▶ **Aim of the task**
Set the lines down again exactly, first line through the line that contains "from scipy.spatial import Delaunay", with no pictures.

* Start Information shown *

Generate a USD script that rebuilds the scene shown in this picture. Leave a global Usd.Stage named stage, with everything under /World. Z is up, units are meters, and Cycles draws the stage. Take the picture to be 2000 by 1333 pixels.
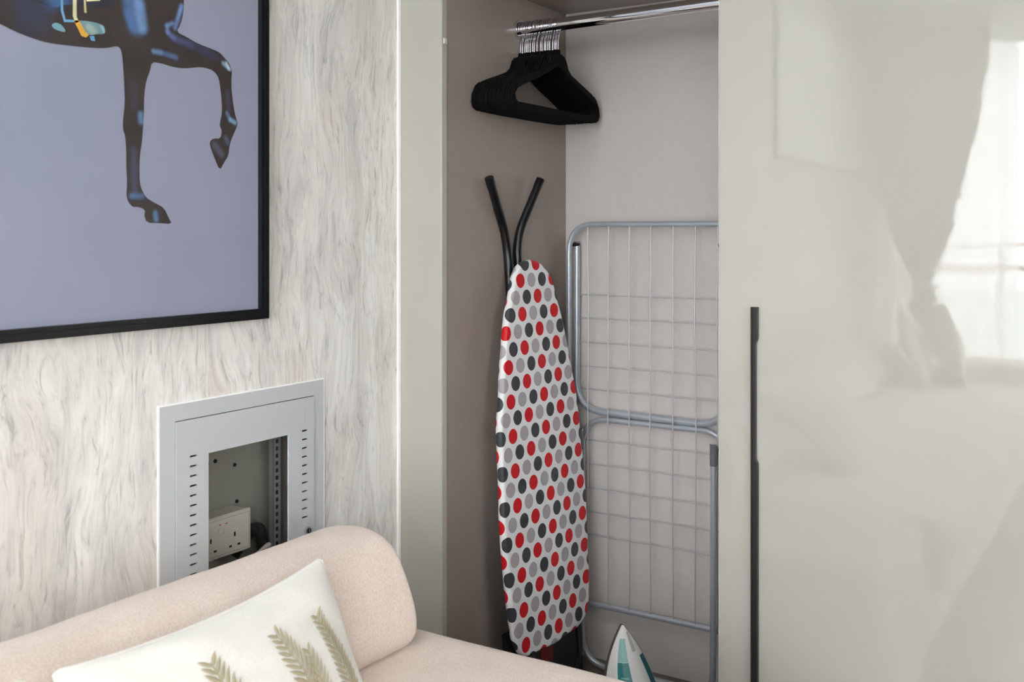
import math, random
import numpy as np
import trimesh
import manifold3d as m3
import usdkit
import meshkit
from pxr import Usd, UsdGeom, UsdLux, UsdShade, Gf, Sdf, Vt
from shapely.geometry import Polygon, Point, box as sbox
from shapely.ops import unary_union
from scipy.spatial import Delaunay

random.seed(7)
rng = np.random.default_rng(11)
stage = Usd.Stage.CreateInMemory()
UsdGeom.SetStageUpAxis(stage, 'Z')
UsdGeom.SetStageMetersPerUnit(stage, 1.0)
UsdGeom.Xform.Define(stage, '/World')
UsdGeom.Scope.Define(stage, '/World/Looks')

# ------------------------------------------------------------------ camera, sky, exposure
YAW = math.radians(32.4)
EYE = (0.0, 0.0, 1.27)
EXPOSURE = 0.66
SKY = 6.0
cam = UsdGeom.Camera.Define(stage, '/World/camera')
cam.CreateProjectionAttr('perspective')
cam.CreateHorizontalApertureAttr(36.0)
cam.CreateVerticalApertureAttr(36.0 * 1333 / 2000)
cam.CreateFocalLengthAttr(36.0 * 2021 / 2000)
cam.CreateVerticalApertureOffsetAttr(-36.0 * 210.5 / 2000)
cam.CreateHorizontalApertureOffsetAttr(0.0)
cam.CreateFStopAttr(6.3)
cam.CreateFocusDistanceAttr(2.6)
cam.CreateClippingRangeAttr((0.05, 500.0))
cam.CreateExposureAttr(EXPOSURE)
cr, sr = math.cos(YAW), math.sin(YAW)
cam.AddTransformOp().Set(Gf.Matrix4d(cr, sr, 0, 0, 0, 0, 1, 0, sr, -cr, 0, 0, *EYE, 1))

usdkit.material(stage, '/World/Looks/sky', {
    'tc': ('texture_coordinate', {}),
    'mp': ('mapping', {'scale': (1.0, 1.0, 2.5)}),
    'n': ('noise_texture', {'scale': 2.0, 'detail': 5.0}),
    'r': ('rgb_ramp', {'ramp': [(0.35, (0.92, 0.955, 1.0)), (0.6, (0.975, 1.0, 1.03))]}),
    'b': ('background_shader', {'strength': SKY})},
    [('tc.generated', 'mp.vector'), ('mp.vector', 'n.vector'), ('n.fac', 'r.fac'), ('r.color', 'b.color')], surface='b.background')
dome = UsdLux.DomeLight.Define(stage, '/World/sky_dome')
dome.CreateIntensityAttr(1.0)
UsdShade.MaterialBindingAPI.Apply(dome.GetPrim()).Bind(UsdShade.Material.Get(stage, '/World/Looks/sky'))

PANEL = 5.0        # radiance of unseen ceiling lamps, added to brighten wall and sofa
PANELS = [(-0.95, 0.35), (-0.95, -1.35), (1.35, -0.7)]

# ------------------------------------------------------------------ helpers
def lin(c):
    if isinstance(c, str):
        c = [int(c[i:i + 2], 16) for i in (1, 3, 5)]
    return tuple((v / 255 / 12.92) if v / 255 <= 0.04045 else ((v / 255 + 0.055) / 1.055) ** 2.4 for v in c)


MATS = {}


def mat(name, color, rough=0.5, metal=0.0, bump=None, var=None, **kw):
    """bump = (scale, strength, distance); var = (scale, amount) of tone"""
    nodes = {'p': ('principled_bsdf', {'base_color': lin(color), 'roughness': rough, 'metallic': metal, **kw}), 'tc': ('geometry', {})}
    links = []
    if var:
        c = np.array(lin(color))
        nodes['vn'] = ('noise_texture', {'scale': var[0], 'detail': 3.0})
        nodes['vr'] = ('rgb_ramp', {'ramp': [(0.3, tuple(c * (1 - var[1]))), (0.7, tuple(np.minimum(c * (1 + var[1]), 1)))]})
        links += [('tc.position', 'vn.vector'), ('vn.fac', 'vr.fac'), ('vr.color', 'p.base_color')]
    if bump:
        nodes['bn'] = ('noise_texture', {'scale': bump[0], 'detail': 3.0})
        nodes['b'] = ('bump', {'strength': bump[1], 'distance': bump[2]})
        links += [('tc.position', 'bn.vector'), ('bn.fac', 'b.height'), ('b.normal', 'p.normal')]
    MATS[name] = usdkit.material(stage, '/World/Looks/' + name, nodes, links, surface='p.BSDF')
    return MATS[name]


COUNT = {}


def numbered(parent, name):
    k = (str(parent), name)
    n = COUNT.get(k, 0)
    COUNT[k] = n + 1
    return name if n == 0 else f'{name}_{n:03d}'


def tag(prim, label=None, cat=None, group=None, kind=None):
    for k, v in (('label', label), ('category', cat), ('group', group), ('kind', kind)):
        if v:
            prim.SetCustomDataByKey(k, v)
    return prim


def thing(name, label, cat, loc=(0, 0, 0), group=None, parent='/World'):
    x = UsdGeom.Xform.Define(stage, f'{parent}/{numbered(parent, name)}')
    x.AddTranslateOp().Set(Gf.Vec3d(*map(float, loc)))
    return tag(x.GetPrim(), label, cat, group)


def world_of(prim):
    m = UsdGeom.XformCache().GetLocalToWorldTransform(prim)
    return np.array(m).T


def obj(name, mesh, material, parent=None, label=None, cat=None, group=None, kind=None, smooth=30, uv=None, local=False):
    """one Mesh prim; the mesh is given in world coordinates unless local"""
    pp = '/World' if parent is None else str(parent.GetPath())
    if parent is not None and not local:
        inv = np.linalg.inv(world_of(parent))
        if not np.allclose(inv, np.eye(4)):
            if isinstance(mesh, tuple):
                v, f = mesh
                mesh = (np.asarray(v) @ inv[:3, :3].T + inv[:3, 3], f)
            else:
                mesh = mesh.copy()
                mesh.apply_transform(inv)
    m = usdkit.mesh(stage, f'{pp}/{numbered(pp, name)}', mesh, MATS[material] if isinstance(material, str) else material, smooth=smooth, uv=uv)
    return tag(m.GetPrim(), label, cat, group, kind)


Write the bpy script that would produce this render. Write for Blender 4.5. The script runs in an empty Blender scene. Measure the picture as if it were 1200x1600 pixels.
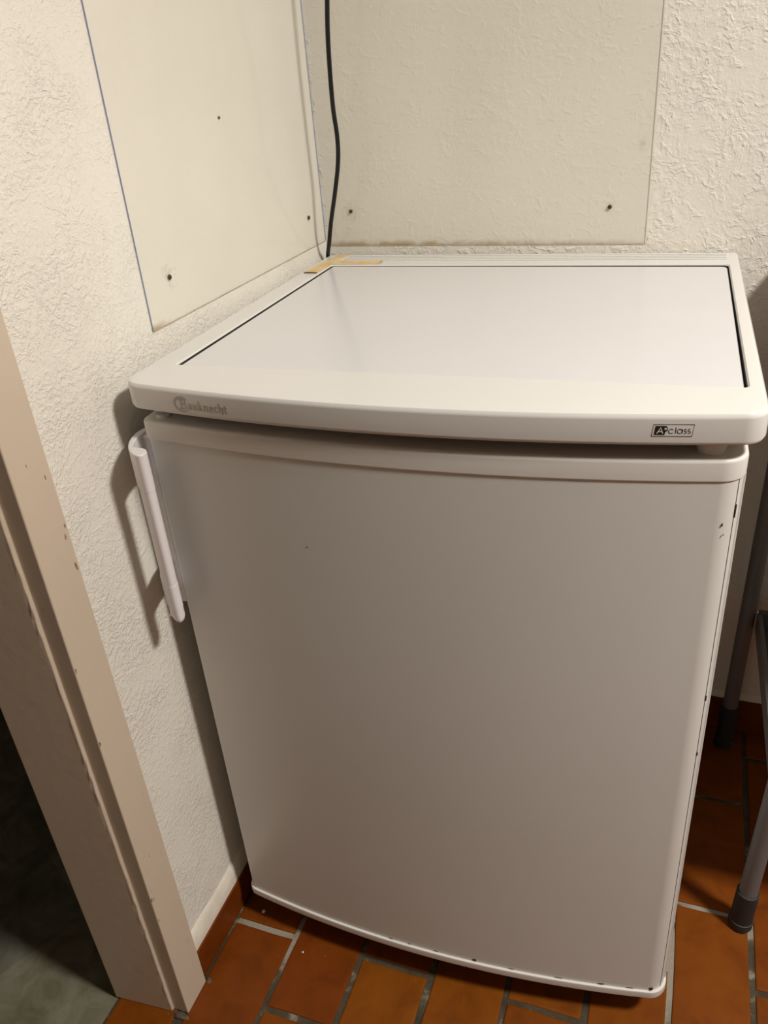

* End Information shown *

▶ **Solution to the problem**
Generate a USD script that rebuilds the scene shown in this picture. Leave a global Usd.Stage named stage, with everything under /World. Z is up, units are meters, and Cycles draws the stage. Take the picture to be 2000 by 1333 pixels.
import math, random
import numpy as np
import trimesh
import manifold3d as m3
import usdkit
import meshkit
from pxr import Usd, UsdGeom, UsdLux, UsdShade, Gf, Sdf, Vt
from shapely.geometry import Polygon, Point, box as sbox
from shapely.ops import unary_union
from scipy.spatial import Delaunay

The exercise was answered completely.